_GIVEN PROBLEM_
Going from the top of the data below, give again each line through the one containing "mb = MB(); mb.box((p[0], WY - .3, p[2]", both ends kept.

_DATA PROVIDED_
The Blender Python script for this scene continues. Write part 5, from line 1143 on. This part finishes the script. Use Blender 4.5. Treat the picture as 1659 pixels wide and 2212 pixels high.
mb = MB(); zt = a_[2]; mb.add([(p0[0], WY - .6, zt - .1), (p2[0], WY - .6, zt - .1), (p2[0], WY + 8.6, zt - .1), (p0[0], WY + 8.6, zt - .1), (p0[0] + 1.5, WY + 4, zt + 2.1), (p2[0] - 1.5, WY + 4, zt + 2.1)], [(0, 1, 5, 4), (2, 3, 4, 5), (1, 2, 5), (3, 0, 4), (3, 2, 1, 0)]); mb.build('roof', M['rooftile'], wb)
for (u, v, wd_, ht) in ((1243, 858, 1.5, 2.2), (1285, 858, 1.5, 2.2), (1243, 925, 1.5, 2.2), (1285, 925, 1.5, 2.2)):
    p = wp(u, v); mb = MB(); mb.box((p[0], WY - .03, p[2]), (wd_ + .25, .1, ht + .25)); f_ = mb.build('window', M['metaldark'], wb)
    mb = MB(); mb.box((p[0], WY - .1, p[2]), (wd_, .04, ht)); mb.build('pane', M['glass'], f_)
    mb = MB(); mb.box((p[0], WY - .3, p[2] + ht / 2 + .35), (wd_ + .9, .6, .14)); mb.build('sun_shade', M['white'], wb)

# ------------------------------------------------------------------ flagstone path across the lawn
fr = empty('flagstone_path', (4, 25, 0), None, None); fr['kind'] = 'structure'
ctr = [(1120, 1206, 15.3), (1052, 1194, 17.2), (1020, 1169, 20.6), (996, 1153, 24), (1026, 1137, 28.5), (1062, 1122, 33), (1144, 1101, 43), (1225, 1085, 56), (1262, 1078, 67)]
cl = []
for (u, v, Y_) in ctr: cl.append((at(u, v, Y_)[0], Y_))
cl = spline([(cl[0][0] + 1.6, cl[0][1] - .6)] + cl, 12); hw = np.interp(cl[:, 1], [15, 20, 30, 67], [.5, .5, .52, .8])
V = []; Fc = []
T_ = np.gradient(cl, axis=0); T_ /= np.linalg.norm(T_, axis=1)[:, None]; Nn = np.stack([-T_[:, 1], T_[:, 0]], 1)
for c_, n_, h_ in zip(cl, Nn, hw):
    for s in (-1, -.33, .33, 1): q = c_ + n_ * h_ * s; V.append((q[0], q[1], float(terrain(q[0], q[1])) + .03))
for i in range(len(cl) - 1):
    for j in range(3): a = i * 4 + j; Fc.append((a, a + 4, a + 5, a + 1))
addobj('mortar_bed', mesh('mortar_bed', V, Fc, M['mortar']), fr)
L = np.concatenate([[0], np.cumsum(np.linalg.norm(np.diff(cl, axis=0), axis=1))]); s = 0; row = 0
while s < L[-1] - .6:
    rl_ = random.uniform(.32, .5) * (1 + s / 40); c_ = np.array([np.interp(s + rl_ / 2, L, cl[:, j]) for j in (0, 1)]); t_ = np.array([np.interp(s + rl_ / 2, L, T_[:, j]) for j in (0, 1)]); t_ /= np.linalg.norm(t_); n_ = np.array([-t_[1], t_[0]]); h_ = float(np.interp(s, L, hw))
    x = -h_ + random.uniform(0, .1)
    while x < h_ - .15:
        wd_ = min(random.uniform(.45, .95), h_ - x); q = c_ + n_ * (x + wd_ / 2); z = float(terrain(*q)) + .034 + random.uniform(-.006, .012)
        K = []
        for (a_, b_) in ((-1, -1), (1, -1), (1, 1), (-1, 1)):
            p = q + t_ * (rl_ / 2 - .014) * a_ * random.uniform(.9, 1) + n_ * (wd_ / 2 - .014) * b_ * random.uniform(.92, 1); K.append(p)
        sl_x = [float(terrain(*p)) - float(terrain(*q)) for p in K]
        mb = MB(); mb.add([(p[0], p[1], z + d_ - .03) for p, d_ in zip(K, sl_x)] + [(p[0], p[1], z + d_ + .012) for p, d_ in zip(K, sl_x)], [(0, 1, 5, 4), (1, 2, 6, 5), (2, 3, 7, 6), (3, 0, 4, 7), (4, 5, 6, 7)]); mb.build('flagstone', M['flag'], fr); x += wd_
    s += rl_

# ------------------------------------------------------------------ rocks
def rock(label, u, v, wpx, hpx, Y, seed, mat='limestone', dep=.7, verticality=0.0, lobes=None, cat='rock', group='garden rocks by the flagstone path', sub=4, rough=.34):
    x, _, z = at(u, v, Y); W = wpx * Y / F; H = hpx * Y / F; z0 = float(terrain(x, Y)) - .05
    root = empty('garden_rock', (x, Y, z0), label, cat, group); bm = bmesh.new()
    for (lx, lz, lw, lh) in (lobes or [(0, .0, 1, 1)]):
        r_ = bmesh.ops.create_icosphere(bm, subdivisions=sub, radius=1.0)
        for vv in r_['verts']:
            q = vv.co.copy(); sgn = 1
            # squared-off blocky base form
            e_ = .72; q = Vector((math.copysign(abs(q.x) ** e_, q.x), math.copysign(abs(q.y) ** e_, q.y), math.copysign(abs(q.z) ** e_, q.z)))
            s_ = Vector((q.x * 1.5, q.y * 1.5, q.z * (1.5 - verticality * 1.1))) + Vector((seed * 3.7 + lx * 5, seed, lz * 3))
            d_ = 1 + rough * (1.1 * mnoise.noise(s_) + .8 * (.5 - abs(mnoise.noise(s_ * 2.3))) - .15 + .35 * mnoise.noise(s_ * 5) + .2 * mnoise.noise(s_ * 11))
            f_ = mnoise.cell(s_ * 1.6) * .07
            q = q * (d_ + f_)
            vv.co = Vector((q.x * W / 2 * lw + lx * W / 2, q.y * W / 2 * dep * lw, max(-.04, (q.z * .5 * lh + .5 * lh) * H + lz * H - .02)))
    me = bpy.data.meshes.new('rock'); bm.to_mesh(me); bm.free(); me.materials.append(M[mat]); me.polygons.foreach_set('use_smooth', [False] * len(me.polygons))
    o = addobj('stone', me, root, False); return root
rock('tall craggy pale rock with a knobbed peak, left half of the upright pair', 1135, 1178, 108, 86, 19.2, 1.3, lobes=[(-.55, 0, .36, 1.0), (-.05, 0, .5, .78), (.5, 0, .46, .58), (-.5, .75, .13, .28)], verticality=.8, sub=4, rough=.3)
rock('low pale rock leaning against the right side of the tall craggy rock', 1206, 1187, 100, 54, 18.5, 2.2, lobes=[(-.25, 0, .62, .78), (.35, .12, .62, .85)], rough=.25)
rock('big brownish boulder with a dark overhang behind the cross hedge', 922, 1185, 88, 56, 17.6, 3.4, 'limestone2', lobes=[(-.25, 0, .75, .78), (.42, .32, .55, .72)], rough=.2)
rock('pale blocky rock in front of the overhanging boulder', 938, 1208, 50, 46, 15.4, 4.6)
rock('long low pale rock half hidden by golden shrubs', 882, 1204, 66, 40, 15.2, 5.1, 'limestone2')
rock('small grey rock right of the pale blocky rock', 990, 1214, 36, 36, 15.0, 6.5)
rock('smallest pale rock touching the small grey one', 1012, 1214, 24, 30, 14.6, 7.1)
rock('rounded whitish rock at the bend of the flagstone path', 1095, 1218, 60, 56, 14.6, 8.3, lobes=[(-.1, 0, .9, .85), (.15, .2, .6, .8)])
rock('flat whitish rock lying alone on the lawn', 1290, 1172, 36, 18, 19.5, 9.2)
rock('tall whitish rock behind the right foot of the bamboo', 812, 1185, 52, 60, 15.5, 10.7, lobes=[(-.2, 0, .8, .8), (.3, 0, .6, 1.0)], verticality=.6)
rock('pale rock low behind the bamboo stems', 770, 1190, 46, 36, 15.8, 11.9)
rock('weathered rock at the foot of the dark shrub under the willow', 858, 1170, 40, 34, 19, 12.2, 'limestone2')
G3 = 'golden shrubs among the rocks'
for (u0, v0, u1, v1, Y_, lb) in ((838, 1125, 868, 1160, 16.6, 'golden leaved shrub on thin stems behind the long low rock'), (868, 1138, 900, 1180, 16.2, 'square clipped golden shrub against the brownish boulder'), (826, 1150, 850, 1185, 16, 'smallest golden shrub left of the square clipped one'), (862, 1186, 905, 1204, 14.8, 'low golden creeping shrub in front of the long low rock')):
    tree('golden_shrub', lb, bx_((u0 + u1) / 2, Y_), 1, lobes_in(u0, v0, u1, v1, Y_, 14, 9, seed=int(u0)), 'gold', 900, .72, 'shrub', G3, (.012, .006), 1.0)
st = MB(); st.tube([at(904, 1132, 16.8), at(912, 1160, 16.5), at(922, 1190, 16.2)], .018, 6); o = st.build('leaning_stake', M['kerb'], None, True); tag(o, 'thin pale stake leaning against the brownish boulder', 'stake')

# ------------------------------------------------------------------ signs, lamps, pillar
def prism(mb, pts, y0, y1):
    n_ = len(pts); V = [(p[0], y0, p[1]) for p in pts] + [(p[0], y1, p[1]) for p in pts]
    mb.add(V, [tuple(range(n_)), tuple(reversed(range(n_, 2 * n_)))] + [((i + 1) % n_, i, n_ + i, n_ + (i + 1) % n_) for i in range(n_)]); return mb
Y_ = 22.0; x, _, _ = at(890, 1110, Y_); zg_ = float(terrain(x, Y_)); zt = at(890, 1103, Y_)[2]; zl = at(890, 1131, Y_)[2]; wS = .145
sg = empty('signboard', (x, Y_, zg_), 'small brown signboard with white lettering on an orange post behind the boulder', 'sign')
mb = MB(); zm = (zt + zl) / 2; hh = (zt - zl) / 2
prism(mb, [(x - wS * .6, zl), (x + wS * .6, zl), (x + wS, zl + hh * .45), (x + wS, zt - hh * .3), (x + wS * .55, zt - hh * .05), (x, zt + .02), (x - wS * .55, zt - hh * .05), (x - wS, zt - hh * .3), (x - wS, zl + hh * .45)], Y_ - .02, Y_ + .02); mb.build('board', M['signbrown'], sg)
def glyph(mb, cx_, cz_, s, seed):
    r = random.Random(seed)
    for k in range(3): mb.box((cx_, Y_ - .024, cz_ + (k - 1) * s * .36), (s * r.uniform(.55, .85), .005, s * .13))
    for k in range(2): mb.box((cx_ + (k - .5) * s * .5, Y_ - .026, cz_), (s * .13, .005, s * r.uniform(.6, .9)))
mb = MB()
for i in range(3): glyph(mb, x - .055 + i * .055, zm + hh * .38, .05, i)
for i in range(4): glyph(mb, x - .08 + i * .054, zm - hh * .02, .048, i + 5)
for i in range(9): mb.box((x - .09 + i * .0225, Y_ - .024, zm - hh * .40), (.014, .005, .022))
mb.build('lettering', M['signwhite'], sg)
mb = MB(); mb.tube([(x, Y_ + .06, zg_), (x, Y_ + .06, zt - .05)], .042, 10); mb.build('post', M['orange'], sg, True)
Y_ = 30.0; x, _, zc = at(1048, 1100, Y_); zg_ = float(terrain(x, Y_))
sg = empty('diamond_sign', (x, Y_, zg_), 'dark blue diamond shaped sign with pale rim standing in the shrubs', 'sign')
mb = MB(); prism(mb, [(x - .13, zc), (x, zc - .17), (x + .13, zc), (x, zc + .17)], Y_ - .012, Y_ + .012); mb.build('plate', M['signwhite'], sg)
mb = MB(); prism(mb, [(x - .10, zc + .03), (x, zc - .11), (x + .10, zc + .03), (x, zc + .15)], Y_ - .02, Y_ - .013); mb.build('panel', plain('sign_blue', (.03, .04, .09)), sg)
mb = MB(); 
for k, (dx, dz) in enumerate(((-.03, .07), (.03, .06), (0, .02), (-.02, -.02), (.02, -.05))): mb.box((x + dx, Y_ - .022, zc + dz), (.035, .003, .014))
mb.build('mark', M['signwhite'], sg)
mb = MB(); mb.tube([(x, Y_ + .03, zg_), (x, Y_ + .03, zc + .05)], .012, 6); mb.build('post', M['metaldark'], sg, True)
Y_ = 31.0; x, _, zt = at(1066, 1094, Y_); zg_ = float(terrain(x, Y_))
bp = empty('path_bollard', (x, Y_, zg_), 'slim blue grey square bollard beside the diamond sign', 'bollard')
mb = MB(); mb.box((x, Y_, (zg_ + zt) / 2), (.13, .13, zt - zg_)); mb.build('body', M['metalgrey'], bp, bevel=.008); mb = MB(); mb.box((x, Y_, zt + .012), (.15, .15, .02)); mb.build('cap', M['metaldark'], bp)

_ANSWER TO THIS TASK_
The Blender Python script for this scene continues. Write part 5, from line 1143 on. This part finishes the script. Use Blender 4.5. Treat the picture as 1659 pixels wide and 2212 pixels high.
mb = MB(); zt = a_[2]; mb.add([(p0[0], WY - .6, zt - .1), (p2[0], WY - .6, zt - .1), (p2[0], WY + 8.6, zt - .1), (p0[0], WY + 8.6, zt - .1), (p0[0] + 1.5, WY + 4, zt + 2.1), (p2[0] - 1.5, WY + 4, zt + 2.1)], [(0, 1, 5, 4), (2, 3, 4, 5), (1, 2, 5), (3, 0, 4), (3, 2, 1, 0)]); mb.build('roof', M['rooftile'], wb)
for (u, v, wd_, ht) in ((1243, 858, 1.5, 2.2), (1285, 858, 1.5, 2.2), (1243, 925, 1.5, 2.2), (1285, 925, 1.5, 2.2)):
    p = wp(u, v); mb = MB(); mb.box((p[0], WY - .03, p[2]), (wd_ + .25, .1, ht + .25)); f_ = mb.build('window', M['metaldark'], wb)
    mb = MB(); mb.box((p[0], WY - .1, p[2]), (wd_, .04, ht)); mb.build('pane', M['glass'], f_)
    mb = MB(); mb.box((p[0], WY - .3, p[2] + ht / 2 + .35), (wd_ + .9, .6, .14)); mb.build('sun_shade', M['white'], wb)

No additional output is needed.